Pemateri pertama Wakil Dekan III Bagian Kemahasiswaan dan alumni FKP USK, Dr. Ir. Muhammad Irham M.Si. mengatakan film ini menceritakan tentang sistem yang rusak yang terjadi dalam tatanan sosial kita. Kemiskinan jadi acuan utama rusaknya sistem tersebut.
“Sebenarnya sistem yang rusak dibalas dengan sistem yang bagus. Sistem yang rusak itu karena kemiskinan, tidak tau aturan, kenapa kita miskin karena kita kurang dalam pendidikan,” tutur Muhammad Irham.
Selain itu, tambahnya perlindungan hukum yang bermasalah dan ekonomi itu sebagai salah satu penyebab adanya praktik perbudakan di Laut.
“Jadi orang miskin harus belajar. Apalagi sekolah sekarang gak harus bayar dari kearifan lokal bisa juga. Kedua kurang pendidikan. kurangnya perlindungan terhadap masyarakat dan uang berbicara dalam segala. Ini tidak dapat dibantah. kita semua membutuhkan uang,” ujarnya.

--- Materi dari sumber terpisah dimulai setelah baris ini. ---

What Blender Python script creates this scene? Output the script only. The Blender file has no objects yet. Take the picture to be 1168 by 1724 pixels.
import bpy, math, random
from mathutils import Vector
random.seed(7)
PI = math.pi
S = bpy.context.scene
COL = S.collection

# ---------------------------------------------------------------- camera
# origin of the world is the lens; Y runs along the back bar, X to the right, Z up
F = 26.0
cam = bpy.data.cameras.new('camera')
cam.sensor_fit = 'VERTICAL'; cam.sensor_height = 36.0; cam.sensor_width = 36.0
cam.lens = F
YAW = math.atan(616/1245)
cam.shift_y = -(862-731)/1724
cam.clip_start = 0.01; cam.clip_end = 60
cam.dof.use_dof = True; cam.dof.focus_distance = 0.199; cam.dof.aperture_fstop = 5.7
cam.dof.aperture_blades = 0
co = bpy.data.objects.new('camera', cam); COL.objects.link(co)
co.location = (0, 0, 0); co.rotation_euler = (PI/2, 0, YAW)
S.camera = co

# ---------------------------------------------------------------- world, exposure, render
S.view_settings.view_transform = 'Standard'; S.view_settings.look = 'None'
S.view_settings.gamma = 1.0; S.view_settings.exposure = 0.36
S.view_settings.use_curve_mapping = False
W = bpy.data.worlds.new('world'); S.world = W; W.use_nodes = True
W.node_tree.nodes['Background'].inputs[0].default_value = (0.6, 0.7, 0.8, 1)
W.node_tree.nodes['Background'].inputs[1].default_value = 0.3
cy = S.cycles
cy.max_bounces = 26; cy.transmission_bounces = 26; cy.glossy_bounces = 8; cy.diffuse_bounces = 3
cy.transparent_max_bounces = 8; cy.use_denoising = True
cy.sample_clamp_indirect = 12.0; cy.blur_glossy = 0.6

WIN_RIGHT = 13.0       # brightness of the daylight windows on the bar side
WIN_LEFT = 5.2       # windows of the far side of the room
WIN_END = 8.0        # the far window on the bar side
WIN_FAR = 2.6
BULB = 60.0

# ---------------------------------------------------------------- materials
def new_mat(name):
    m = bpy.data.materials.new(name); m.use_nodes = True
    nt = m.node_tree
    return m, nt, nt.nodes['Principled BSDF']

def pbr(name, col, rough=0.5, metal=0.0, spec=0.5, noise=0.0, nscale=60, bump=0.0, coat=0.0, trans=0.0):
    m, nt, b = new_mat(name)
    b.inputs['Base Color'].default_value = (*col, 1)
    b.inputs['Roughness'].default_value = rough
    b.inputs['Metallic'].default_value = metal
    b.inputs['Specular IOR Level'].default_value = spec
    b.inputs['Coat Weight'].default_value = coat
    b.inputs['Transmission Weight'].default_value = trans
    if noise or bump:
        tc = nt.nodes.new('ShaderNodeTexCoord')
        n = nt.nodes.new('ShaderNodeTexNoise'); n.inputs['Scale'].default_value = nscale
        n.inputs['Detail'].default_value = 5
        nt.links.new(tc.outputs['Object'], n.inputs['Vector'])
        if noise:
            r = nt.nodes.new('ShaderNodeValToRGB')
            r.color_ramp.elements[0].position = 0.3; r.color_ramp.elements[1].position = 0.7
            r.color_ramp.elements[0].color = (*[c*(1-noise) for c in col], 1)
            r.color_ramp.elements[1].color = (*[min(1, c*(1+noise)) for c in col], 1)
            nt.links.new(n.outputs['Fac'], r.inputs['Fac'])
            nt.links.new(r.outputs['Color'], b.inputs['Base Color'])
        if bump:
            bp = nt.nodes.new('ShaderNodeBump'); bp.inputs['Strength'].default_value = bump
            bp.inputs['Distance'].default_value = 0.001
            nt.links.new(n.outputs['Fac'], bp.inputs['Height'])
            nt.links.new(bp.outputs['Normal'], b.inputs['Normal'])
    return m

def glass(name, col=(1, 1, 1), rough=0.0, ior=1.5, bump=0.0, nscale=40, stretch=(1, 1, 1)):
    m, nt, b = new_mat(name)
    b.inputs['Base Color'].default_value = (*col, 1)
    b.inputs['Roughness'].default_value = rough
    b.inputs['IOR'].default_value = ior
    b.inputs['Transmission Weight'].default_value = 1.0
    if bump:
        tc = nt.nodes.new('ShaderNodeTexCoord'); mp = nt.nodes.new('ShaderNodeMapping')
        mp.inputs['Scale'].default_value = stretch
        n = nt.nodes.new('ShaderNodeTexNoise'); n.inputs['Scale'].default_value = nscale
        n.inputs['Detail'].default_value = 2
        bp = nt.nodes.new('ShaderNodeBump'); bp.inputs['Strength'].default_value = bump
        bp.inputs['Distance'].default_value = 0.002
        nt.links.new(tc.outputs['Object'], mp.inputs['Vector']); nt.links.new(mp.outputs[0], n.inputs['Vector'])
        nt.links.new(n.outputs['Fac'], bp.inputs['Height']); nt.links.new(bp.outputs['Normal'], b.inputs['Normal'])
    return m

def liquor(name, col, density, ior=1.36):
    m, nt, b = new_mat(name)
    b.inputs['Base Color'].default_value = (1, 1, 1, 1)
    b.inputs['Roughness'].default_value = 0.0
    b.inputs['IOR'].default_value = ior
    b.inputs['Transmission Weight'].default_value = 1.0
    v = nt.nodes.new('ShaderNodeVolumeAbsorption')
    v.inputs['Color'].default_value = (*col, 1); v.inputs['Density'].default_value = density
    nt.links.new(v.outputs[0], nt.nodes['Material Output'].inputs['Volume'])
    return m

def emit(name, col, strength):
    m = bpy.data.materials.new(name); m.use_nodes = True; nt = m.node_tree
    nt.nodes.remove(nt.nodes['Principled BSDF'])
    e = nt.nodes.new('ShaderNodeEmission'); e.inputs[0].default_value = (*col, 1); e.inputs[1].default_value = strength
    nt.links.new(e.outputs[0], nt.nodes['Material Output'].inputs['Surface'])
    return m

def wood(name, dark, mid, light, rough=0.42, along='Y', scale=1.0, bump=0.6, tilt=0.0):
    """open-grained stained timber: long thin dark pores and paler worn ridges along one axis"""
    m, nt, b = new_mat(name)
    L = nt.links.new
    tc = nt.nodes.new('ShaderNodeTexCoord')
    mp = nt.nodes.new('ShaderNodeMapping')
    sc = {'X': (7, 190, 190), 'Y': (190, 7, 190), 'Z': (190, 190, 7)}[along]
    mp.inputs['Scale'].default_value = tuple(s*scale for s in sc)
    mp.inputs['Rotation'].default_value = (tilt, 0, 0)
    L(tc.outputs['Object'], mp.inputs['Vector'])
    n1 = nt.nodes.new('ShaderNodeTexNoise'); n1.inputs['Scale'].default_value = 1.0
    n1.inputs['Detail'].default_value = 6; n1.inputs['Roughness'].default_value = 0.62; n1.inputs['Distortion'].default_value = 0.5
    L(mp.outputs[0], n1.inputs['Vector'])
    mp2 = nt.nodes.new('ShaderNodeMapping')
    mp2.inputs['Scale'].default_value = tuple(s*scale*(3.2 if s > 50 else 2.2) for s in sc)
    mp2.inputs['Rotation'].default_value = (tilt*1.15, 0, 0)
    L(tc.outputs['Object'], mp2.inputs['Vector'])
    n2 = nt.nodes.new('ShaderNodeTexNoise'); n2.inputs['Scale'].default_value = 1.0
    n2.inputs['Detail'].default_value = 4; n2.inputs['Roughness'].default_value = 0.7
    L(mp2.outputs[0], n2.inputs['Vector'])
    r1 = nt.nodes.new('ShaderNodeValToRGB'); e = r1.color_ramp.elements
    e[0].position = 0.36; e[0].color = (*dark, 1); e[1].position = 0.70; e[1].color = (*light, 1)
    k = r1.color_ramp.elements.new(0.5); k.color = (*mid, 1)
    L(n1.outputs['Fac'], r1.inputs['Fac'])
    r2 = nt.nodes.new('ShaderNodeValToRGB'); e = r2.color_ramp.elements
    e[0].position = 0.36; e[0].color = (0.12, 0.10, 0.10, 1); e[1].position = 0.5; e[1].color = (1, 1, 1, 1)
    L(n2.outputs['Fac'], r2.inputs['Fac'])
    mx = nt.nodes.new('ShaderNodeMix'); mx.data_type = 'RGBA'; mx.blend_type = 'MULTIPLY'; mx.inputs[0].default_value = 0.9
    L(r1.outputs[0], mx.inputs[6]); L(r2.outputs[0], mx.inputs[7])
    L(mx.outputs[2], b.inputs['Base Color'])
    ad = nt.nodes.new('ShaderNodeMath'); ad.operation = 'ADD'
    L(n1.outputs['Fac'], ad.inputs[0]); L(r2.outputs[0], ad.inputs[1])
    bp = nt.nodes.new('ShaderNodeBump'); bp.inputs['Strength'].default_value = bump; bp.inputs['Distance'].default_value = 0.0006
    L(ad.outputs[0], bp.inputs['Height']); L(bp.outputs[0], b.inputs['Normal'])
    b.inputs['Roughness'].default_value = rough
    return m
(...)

Dirinya juga mengatakan regulasi itu bagus karena kualitas pendidikan sudah baik
“Jangan takut bekerja dilaut. Di luar negeri regulasinya sudah bagus. Kalau anda berpendidikan maka anda tidak akan diekploitasikan,” pungkasnya.
Pemateri selanjutnya, Arif Nasution, Juru Kampanye Laut Greenpeace Asia Tenggara mengatakan Film dihadirkan untuk membangun kesadaran publik untuk menonton film ini agar mencari solusi yang terjadi di kelautan dan perikanan indonesia.
“Soal yang di usut tetap soal upah, tanggung jawab tetap pemerintah. Aturan yang sudah ada tapi masih lalai dalam penegakan hukum,” ujar Arif.
Dirinya menambahkan, solusi yang tepat yang bisa dilakuakan yaitu dengan melakukan aksi sosial baik personal Maupun komunitas guna mendorong maslah ini terselesaikan.
“Solusinya ini masalahnya sudah mendasar di konteks sosial dari kemiskinan. Solusinya adalah melakukan aksi sosial dengan mendesak dan mendorong agar masalah ini terselesaikan. Suara mahasiswa dan media menghadirkan solusi yang berdampak,” Pungkasnya.
Pemateri terakhir, Crisna Akbar, Direktur Rumoh Transparasi mengatakan isu perbudakan di kapal masih banyak terjadi di indonesia.
“Aceh sendiri masih Banyak kasus perbudakan di kapal, Aceh selatan salah satu banyak yang perbudakan di Aceh. Yang kedua di bireun dan lhokseumawe. artinya masih banyak kasus perbudakan di atas kapal yang ada DI aceh,” pungkasnya.